Friday, 3 June 2011

To Challenge or Not To Challenge?

How far does a repository manager or administrator’s advocacy go? This was the essence of a question I posted yesterday to the UKCoRR discussion list. It was raised by an email I’d received from the Editor in Chief of a journal denying permission for us to archive a paper from one of our academics, where RoMEO had been ambiguous. Now these letters aren’t that unusual in themselves, I know we’ve all had many a knock back from publishers but it’s a little rarer in my experience to get them from editors. What prompted my question was that the Editor was arguing all the tired old points about Open Access that were I to hear them from one of my own academics I’d be straight onto the offensive dismantling the arguments and hopefully illuminating the researcher.

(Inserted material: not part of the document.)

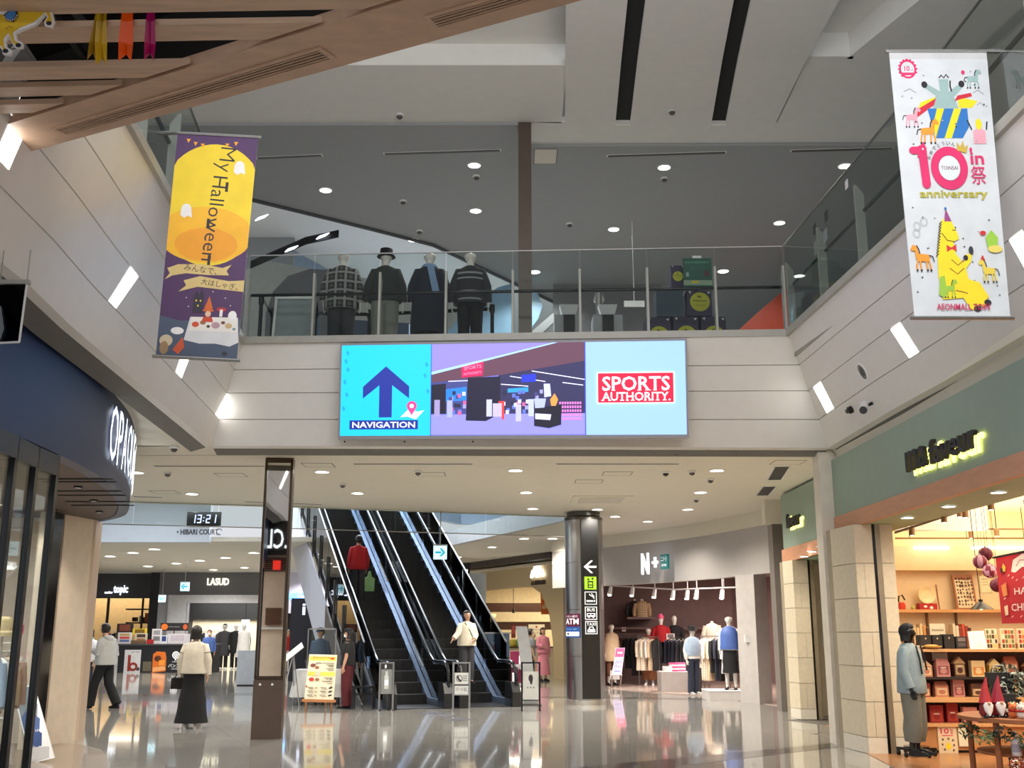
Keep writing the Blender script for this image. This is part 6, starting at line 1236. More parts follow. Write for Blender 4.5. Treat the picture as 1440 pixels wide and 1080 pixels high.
# --- upper floor mannequins seen from behind
GM = None
um = [(480, 'plaid', 'mannequin in checked grey coat, leftmost behind upper glass rail'), (541, 'green', 'mannequin in dark green sweater and black bucket hat behind upper rail'), (603, 'coat', 'mannequin in long dark coat with blue scarf behind upper rail'), (661, 'nordic', 'mannequin in patterned knit sweater and black trousers behind upper rail')]
PLD = plaid('check_grey', (92, 90, 88), (30, 30, 32), (150, 148, 144)); NOR = cl('nordic_knit', (44, 44, 48))
for px, kd, lb in um:
    x = AY(px, 420, 16.15).x; items = [('base', STEEL)]
    ps = dict(elL=(.24, .03, 1.13), wrL=(.26, -.02, .90), elR=(-.24, .03, 1.13), wrR=(-.26, -.02, .90))
    if kd == 'plaid': items += [('trousers', CH, dict(loose=.035)), ('coat', PLD, dict(hem=.78, loose=.06))]
    if kd == 'green': items += [('trousers', KH, dict(loose=.035)), ('top', GRN_, dict(name='sweater', hem=.90, loose=.055)), ('bucket_hat', BK)]
    if kd == 'coat': items += [('trousers', NV, dict(loose=.02)), ('coat', NV, dict(hem=.42, loose=.055, flare=.05)), ('back_scarf', cl('scarf_blue', (128, 156, 190)))]
    if kd == 'nordic': items += [('trousers', BK, dict(loose=.02)), ('top', NOR, dict(name='sweater', hem=.86, loose=.055)), ('stripe', cl('knit_pale', (150, 150, 152)), dict(bands=[(1.30, 1.33, .226, .163), (1.22, 1.245, .232, .176), (1.02, 1.04, .236, .184), (.90, .925, .242, .19)]))]
    figure('mannequin', lb, 'mannequin', (x, 16.2, ZT), BACK, 1.84, ps, MANQ, items + [('shoes', BK)])
# --- clothes shop mannequins
def sm(px, py, lb, items, h=1.72, rz=0., pose=None, mat=MANQ, z=0., base=True):
    p = AZ(px, py, z) if z < .2 else AZ(px, py, z); return figure('mannequin', lb, 'mannequin', p, rz, h, pose or {}, mat, ([('base', STEEL)] if base else []) + items)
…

But while the EiC might have been an academic, he wasn’t one of mine – did I have the time and energy to start down what may well be a fruitless path for the hope of perhaps changing the mind of one admittedly fairly opposed academic? Did I perhaps have a responsibility as a member of the repository world to engage with such hold outs whenever or wherever I encounter them? Or should I just shrug my shoulders and move onto to the other dozen pressing tasks I had to perform? I thought the best way to take this forward was to throw the question out to the list and see what others do. My thanks to all those of you who responded – anonymised and edited comments below:

If it's an underling (copy and pasting the party line), we generally don't bother. If it's the E-i-C then we understand their position, it's our standard procedure to clarify these issues, other similar publishers have responded much differently, etc.

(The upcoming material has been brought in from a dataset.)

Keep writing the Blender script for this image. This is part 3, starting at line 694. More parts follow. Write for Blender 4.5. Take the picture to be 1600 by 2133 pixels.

When I receive a 'no' from a publisher I act according to the information they provide. I have recently been declined permission to mount items on a repository from very small publishers in the arts, who I believe just did not 'get' open access. On these occasions I responded by telephone and after an informal chat received verbal permission, followed up with email conformation. I find telephone far more effective than email when trying to persuade others of your point of view as you can suss out the objections more easily than in an email. On other occasions I don't bother and just move on to the next submission. I think the key thing here is to pick your battles.


I've received some quite interesting/odd/rude/confusing/confused responses from publishers along the way. I decided not to enter into prolonged debate with any of the ones who refused permission, basically due to a combination of a) lack of time, b) thinking there would be no point, and c) worrying about damaging future relations with the publisher if I came on too strong!”


It’s heartening to see others in exactly in the same situation. I was especially impressed with the idea of phoning the publishers up, although for myself I don’t have the hours in the day (nor the job, given that my role of repository manager is blended with managing an additional two sections!). I think what I’ve taken away from this discussion is that we should, where possible, as repository workers take every opportunity to educate, inform and challenge preconceptions – where time and will power allows! As always I’d love to hear more about your experiences with direct engagement with editors or publishers over rights negotiations, good, bad and indifferent!